Saturday 1 June 2019

Will Hay 12

Where There's A Will (1936 - B/W) - Will Hay farce starts promisingly, descends into running about.

Boys Will Be Boys (1935 - B/W) is mostly baffling patter with Gordon Harker, but nice to see Norma Varden, before her move west.

Radio Parade of  1935  (1935) -  Will Hay plays it straight in  a futuristic  farce  set at the NBC, a BBC manque. A  dystopian comedy revue with Helen "Mina"  Chandler and  weird sequences in colour.

Windbag  the  Sailor (1936 - B/W) -  Redone as Old Bones, some fun stunts, but turns slowly to proto-Spencer and Hill stereotyped jungle stuff.

Oh, Mr. Porter (1936 - B/W)  - "Limerick, home  of poetry". A bit of a slog. But there is good stuff in there. And it's  about Norn Iron Railways.
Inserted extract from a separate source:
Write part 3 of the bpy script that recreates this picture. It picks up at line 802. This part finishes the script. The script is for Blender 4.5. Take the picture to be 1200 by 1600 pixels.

Good Morning, Boys (1937- B/W) - Schoolboy routines padded out with music  routines.  Lilli  Palmer!

Convict  99 (1938  - B/W) -  Prison  comedy,  Moffat miscast as a guard, Googie Withers shoehorned in, while there is some  nice proto-Porridge stuff, but it's not the best.

Hey, Hey USA (1938 - B/W)- Has a dubiouslycreated Chicago setting and Edgar Kennedy for  US appeal. Appearing as a well-spoken young scamp is Roddy McDowall, before his move to the  US  (his trademark accent already in  place). Not  good.

Old Bones of the River (1938 - B/W) - Not one of Will Hay's best. Moore Marriott overdoes it. Typical jungle tedium.

Ask A Policeman (1939 - B/W) is better, as by now we have the trio of Hay, Moffatt and Marriott. There's lots of jokes against the BBC. The Headless Horseman effects are interesting.

The Ghost of St. Michael's (1941 - B/W) -  Overage   schoolboys including a convincing Charles Hawtrey plus John Laurie in Scotland

The Black  Sheep of Whitehall  (1941  - B/W) -   Surprisingly enjoyable. John Mills is gormless. Hay's drag  resembles  an  aunt,  Big Lil.